What do the lines from the top of the data through the line with "return V, F, np.repeat(tint, 2)" say? Quote them exactly and include both ends.

(Scene modeling code data)
— Begin —
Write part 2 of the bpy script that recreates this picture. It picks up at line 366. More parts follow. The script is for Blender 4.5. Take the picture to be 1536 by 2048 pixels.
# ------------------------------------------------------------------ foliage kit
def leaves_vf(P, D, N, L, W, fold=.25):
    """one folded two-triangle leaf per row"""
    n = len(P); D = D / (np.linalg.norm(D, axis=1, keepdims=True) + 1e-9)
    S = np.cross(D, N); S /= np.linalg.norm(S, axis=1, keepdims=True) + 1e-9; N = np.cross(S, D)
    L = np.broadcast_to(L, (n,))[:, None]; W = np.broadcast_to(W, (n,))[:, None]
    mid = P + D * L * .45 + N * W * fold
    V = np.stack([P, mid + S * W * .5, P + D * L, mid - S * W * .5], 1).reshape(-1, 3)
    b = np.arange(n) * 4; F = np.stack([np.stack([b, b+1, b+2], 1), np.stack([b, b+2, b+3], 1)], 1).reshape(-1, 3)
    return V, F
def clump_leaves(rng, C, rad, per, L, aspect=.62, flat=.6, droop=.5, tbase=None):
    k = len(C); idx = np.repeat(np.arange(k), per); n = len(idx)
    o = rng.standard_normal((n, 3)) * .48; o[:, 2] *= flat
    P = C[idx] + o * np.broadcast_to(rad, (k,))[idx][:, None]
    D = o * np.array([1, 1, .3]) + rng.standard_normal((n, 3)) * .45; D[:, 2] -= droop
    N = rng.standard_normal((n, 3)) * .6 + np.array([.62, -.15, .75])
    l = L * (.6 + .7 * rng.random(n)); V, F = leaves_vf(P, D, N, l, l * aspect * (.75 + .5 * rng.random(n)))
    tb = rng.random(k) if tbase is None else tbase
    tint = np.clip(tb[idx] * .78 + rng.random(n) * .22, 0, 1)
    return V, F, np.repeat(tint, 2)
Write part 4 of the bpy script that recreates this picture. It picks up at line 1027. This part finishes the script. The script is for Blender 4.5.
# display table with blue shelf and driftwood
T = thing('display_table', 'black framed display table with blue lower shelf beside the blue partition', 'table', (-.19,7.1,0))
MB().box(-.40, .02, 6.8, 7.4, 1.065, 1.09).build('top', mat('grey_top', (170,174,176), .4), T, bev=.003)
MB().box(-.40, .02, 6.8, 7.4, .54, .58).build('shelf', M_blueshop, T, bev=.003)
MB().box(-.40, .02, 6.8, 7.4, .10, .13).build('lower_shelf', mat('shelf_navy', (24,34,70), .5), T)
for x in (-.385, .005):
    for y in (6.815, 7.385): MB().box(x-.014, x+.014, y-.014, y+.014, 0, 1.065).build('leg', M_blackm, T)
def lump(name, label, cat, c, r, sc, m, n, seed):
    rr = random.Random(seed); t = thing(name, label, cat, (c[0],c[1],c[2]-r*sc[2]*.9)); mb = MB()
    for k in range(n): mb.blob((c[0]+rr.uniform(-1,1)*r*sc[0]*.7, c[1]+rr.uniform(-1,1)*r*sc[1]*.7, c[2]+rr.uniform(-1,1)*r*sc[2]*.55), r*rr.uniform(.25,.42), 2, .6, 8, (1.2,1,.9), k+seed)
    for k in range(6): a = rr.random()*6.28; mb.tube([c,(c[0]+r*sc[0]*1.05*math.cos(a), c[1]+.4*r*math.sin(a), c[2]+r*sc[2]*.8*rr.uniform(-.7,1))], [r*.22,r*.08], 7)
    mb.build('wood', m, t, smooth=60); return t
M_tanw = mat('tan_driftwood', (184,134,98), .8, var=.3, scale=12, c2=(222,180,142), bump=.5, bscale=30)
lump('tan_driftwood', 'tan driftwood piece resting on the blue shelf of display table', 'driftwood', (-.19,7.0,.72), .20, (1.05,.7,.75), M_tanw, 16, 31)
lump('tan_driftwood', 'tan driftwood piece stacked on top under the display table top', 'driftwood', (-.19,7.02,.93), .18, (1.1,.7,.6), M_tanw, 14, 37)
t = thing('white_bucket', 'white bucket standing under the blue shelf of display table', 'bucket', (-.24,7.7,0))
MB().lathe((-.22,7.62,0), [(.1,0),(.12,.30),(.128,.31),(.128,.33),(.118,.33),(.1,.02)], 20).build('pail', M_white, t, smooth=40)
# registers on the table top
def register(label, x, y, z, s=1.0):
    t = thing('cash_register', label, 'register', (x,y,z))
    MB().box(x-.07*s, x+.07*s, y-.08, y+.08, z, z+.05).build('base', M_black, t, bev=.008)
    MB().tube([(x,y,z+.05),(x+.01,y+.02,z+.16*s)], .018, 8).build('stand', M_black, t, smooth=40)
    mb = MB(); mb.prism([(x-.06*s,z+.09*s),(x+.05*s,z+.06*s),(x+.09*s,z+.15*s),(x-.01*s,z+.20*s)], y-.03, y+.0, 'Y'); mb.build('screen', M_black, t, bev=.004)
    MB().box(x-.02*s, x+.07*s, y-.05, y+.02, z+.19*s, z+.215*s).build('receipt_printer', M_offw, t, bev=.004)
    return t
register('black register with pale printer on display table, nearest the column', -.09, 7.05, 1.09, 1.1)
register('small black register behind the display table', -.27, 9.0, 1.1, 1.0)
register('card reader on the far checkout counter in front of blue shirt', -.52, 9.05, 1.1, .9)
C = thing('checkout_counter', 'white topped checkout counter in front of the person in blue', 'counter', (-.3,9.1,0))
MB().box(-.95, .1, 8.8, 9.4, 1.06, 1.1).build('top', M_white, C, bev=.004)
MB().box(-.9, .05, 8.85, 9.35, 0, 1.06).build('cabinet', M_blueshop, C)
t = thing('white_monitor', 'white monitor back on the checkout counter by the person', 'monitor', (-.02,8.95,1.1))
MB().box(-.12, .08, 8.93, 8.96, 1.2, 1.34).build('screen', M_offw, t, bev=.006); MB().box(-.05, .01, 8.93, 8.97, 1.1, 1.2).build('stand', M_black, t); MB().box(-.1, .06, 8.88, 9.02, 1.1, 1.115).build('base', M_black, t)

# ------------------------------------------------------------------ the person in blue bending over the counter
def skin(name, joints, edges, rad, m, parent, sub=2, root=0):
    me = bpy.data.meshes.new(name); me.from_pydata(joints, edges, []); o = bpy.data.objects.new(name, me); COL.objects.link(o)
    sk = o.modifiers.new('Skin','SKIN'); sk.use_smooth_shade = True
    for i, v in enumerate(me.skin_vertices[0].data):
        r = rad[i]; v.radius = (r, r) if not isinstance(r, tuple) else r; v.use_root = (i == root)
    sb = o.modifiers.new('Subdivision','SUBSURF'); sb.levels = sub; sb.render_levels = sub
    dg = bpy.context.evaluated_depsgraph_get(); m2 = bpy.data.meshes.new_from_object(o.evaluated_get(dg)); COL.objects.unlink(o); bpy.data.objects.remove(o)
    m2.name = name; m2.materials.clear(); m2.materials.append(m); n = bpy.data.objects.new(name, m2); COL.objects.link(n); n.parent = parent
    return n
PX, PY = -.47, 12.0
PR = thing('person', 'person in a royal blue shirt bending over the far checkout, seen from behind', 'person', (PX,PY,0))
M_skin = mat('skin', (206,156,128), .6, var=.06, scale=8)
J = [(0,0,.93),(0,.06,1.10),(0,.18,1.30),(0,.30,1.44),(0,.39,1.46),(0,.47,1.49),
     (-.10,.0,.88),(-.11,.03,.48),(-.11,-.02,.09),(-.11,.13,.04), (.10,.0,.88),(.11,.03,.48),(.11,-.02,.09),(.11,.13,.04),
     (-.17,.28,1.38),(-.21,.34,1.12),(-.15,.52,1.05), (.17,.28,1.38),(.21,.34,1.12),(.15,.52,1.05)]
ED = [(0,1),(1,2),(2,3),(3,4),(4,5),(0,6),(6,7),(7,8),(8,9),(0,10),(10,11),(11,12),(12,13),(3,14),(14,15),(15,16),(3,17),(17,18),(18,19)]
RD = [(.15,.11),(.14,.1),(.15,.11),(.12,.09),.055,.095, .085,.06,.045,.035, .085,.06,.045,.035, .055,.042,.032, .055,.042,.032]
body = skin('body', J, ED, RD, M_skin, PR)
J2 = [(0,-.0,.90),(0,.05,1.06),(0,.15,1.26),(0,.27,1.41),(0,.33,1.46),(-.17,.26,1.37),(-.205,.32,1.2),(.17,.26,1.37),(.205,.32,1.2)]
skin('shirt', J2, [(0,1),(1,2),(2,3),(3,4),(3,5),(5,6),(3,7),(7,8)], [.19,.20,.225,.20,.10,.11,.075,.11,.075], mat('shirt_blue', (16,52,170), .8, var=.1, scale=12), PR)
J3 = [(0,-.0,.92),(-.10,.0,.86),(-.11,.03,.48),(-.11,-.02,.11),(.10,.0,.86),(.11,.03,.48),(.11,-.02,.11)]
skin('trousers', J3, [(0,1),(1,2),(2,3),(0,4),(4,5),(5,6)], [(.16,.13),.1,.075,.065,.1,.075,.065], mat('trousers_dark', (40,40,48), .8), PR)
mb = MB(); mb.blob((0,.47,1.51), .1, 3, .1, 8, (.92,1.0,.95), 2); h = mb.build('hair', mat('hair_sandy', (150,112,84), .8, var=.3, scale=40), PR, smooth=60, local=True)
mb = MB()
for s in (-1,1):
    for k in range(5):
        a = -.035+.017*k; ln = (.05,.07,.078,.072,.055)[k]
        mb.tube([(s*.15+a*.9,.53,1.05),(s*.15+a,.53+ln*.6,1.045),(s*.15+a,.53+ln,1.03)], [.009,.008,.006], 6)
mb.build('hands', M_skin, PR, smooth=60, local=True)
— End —
RESPONSE FOR THIS EXERCISE.
Write part 2 of the bpy script that recreates this picture. It picks up at line 366. More parts follow. The script is for Blender 4.5. Take the picture to be 1536 by 2048 pixels.
# ------------------------------------------------------------------ foliage kit
def leaves_vf(P, D, N, L, W, fold=.25):
    """one folded two-triangle leaf per row"""
    n = len(P); D = D / (np.linalg.norm(D, axis=1, keepdims=True) + 1e-9)
    S = np.cross(D, N); S /= np.linalg.norm(S, axis=1, keepdims=True) + 1e-9; N = np.cross(S, D)
    L = np.broadcast_to(L, (n,))[:, None]; W = np.broadcast_to(W, (n,))[:, None]
    mid = P + D * L * .45 + N * W * fold
    V = np.stack([P, mid + S * W * .5, P + D * L, mid - S * W * .5], 1).reshape(-1, 3)
    b = np.arange(n) * 4; F = np.stack([np.stack([b, b+1, b+2], 1), np.stack([b, b+2, b+3], 1)], 1).reshape(-1, 3)
    return V, F
def clump_leaves(rng, C, rad, per, L, aspect=.62, flat=.6, droop=.5, tbase=None):
    k = len(C); idx = np.repeat(np.arange(k), per); n = len(idx)
    o = rng.standard_normal((n, 3)) * .48; o[:, 2] *= flat
    P = C[idx] + o * np.broadcast_to(rad, (k,))[idx][:, None]
    D = o * np.array([1, 1, .3]) + rng.standard_normal((n, 3)) * .45; D[:, 2] -= droop
    N = rng.standard_normal((n, 3)) * .6 + np.array([.62, -.15, .75])
    l = L * (.6 + .7 * rng.random(n)); V, F = leaves_vf(P, D, N, l, l * aspect * (.75 + .5 * rng.random(n)))
    tb = rng.random(k) if tbase is None else tbase
    tint = np.clip(tb[idx] * .78 + rng.random(n) * .22, 0, 1)
    return V, F, np.repeat(tint, 2)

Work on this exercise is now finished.